— START OF MATERIAL FOR THE TASK —
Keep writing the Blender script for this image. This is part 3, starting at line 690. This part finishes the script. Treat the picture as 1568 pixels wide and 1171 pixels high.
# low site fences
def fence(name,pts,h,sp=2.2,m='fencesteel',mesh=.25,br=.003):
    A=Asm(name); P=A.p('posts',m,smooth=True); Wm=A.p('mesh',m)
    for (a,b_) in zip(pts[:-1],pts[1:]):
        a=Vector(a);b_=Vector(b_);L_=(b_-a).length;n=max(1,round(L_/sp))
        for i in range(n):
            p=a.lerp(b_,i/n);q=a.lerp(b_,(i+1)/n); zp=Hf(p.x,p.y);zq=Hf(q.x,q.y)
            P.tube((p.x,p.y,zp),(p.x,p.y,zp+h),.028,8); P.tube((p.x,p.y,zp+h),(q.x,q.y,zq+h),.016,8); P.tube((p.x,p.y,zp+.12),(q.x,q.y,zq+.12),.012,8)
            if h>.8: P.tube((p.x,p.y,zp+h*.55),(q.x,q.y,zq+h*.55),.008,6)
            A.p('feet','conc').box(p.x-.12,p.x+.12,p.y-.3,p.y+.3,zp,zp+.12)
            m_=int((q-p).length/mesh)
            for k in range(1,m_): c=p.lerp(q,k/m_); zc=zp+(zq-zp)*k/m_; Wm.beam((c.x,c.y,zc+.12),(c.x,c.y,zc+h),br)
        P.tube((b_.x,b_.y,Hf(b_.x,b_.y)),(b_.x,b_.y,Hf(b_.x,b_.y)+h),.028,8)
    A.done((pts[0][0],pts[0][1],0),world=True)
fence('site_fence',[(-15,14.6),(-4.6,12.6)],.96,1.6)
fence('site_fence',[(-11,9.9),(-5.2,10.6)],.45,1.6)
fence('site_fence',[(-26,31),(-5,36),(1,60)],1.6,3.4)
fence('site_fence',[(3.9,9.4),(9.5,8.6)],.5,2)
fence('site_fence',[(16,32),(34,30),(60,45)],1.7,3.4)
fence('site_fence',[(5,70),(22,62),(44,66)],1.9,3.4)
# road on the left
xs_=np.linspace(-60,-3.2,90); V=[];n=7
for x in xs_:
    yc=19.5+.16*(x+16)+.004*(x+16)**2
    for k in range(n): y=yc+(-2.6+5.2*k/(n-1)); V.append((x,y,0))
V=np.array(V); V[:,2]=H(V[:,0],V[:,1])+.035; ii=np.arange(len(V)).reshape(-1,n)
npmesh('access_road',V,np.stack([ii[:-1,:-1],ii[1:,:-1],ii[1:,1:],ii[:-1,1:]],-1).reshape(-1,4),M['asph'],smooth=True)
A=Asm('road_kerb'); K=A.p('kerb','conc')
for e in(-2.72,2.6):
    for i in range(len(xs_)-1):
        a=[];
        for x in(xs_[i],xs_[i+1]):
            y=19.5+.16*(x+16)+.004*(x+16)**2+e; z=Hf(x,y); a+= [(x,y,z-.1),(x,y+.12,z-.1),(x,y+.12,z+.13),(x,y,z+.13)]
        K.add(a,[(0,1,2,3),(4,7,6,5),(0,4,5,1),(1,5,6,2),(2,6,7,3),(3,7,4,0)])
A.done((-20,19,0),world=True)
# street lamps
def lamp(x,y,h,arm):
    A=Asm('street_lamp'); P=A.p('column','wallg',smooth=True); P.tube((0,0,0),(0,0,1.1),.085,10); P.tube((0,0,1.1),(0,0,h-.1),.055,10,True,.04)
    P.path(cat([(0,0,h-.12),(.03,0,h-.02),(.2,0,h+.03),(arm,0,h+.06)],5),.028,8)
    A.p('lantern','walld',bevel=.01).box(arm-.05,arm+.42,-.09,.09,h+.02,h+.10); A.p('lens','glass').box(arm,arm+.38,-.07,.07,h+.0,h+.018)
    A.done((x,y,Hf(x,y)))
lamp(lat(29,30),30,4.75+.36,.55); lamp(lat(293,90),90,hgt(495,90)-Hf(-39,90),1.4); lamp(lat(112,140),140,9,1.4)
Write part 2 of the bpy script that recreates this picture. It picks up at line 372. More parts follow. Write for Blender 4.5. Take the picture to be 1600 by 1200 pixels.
— END OF MATERIAL FOR THE TASK —
* BRIEF:
Print the material above once more, exactly.

* ANSWER TO THE TASK:
Keep writing the Blender script for this image. This is part 3, starting at line 690. This part finishes the script. Treat the picture as 1568 pixels wide and 1171 pixels high.
# low site fences
def fence(name,pts,h,sp=2.2,m='fencesteel',mesh=.25,br=.003):
    A=Asm(name); P=A.p('posts',m,smooth=True); Wm=A.p('mesh',m)
    for (a,b_) in zip(pts[:-1],pts[1:]):
        a=Vector(a);b_=Vector(b_);L_=(b_-a).length;n=max(1,round(L_/sp))
        for i in range(n):
            p=a.lerp(b_,i/n);q=a.lerp(b_,(i+1)/n); zp=Hf(p.x,p.y);zq=Hf(q.x,q.y)
            P.tube((p.x,p.y,zp),(p.x,p.y,zp+h),.028,8); P.tube((p.x,p.y,zp+h),(q.x,q.y,zq+h),.016,8); P.tube((p.x,p.y,zp+.12),(q.x,q.y,zq+.12),.012,8)
            if h>.8: P.tube((p.x,p.y,zp+h*.55),(q.x,q.y,zq+h*.55),.008,6)
            A.p('feet','conc').box(p.x-.12,p.x+.12,p.y-.3,p.y+.3,zp,zp+.12)
            m_=int((q-p).length/mesh)
            for k in range(1,m_): c=p.lerp(q,k/m_); zc=zp+(zq-zp)*k/m_; Wm.beam((c.x,c.y,zc+.12),(c.x,c.y,zc+h),br)
        P.tube((b_.x,b_.y,Hf(b_.x,b_.y)),(b_.x,b_.y,Hf(b_.x,b_.y)+h),.028,8)
    A.done((pts[0][0],pts[0][1],0),world=True)
fence('site_fence',[(-15,14.6),(-4.6,12.6)],.96,1.6)
fence('site_fence',[(-11,9.9),(-5.2,10.6)],.45,1.6)
fence('site_fence',[(-26,31),(-5,36),(1,60)],1.6,3.4)
fence('site_fence',[(3.9,9.4),(9.5,8.6)],.5,2)
fence('site_fence',[(16,32),(34,30),(60,45)],1.7,3.4)
fence('site_fence',[(5,70),(22,62),(44,66)],1.9,3.4)
# road on the left
xs_=np.linspace(-60,-3.2,90); V=[];n=7
for x in xs_:
    yc=19.5+.16*(x+16)+.004*(x+16)**2
    for k in range(n): y=yc+(-2.6+5.2*k/(n-1)); V.append((x,y,0))
V=np.array(V); V[:,2]=H(V[:,0],V[:,1])+.035; ii=np.arange(len(V)).reshape(-1,n)
npmesh('access_road',V,np.stack([ii[:-1,:-1],ii[1:,:-1],ii[1:,1:],ii[:-1,1:]],-1).reshape(-1,4),M['asph'],smooth=True)
A=Asm('road_kerb'); K=A.p('kerb','conc')
for e in(-2.72,2.6):
    for i in range(len(xs_)-1):
        a=[];
        for x in(xs_[i],xs_[i+1]):
            y=19.5+.16*(x+16)+.004*(x+16)**2+e; z=Hf(x,y); a+= [(x,y,z-.1),(x,y+.12,z-.1),(x,y+.12,z+.13),(x,y,z+.13)]
        K.add(a,[(0,1,2,3),(4,7,6,5),(0,4,5,1),(1,5,6,2),(2,6,7,3),(3,7,4,0)])
A.done((-20,19,0),world=True)
# street lamps
def lamp(x,y,h,arm):
    A=Asm('street_lamp'); P=A.p('column','wallg',smooth=True); P.tube((0,0,0),(0,0,1.1),.085,10); P.tube((0,0,1.1),(0,0,h-.1),.055,10,True,.04)
    P.path(cat([(0,0,h-.12),(.03,0,h-.02),(.2,0,h+.03),(arm,0,h+.06)],5),.028,8)
    A.p('lantern','walld',bevel=.01).box(arm-.05,arm+.42,-.09,.09,h+.02,h+.10); A.p('lens','glass').box(arm,arm+.38,-.07,.07,h+.0,h+.018)
    A.done((x,y,Hf(x,y)))
lamp(lat(29,30),30,4.75+.36,.55); lamp(lat(293,90),90,hgt(495,90)-Hf(-39,90),1.4); lamp(lat(112,140),140,9,1.4)
Write part 2 of the bpy script that recreates this picture. It picks up at line 372. More parts follow. Write for Blender 4.5. Take the picture to be 1600 by 1200 pixels.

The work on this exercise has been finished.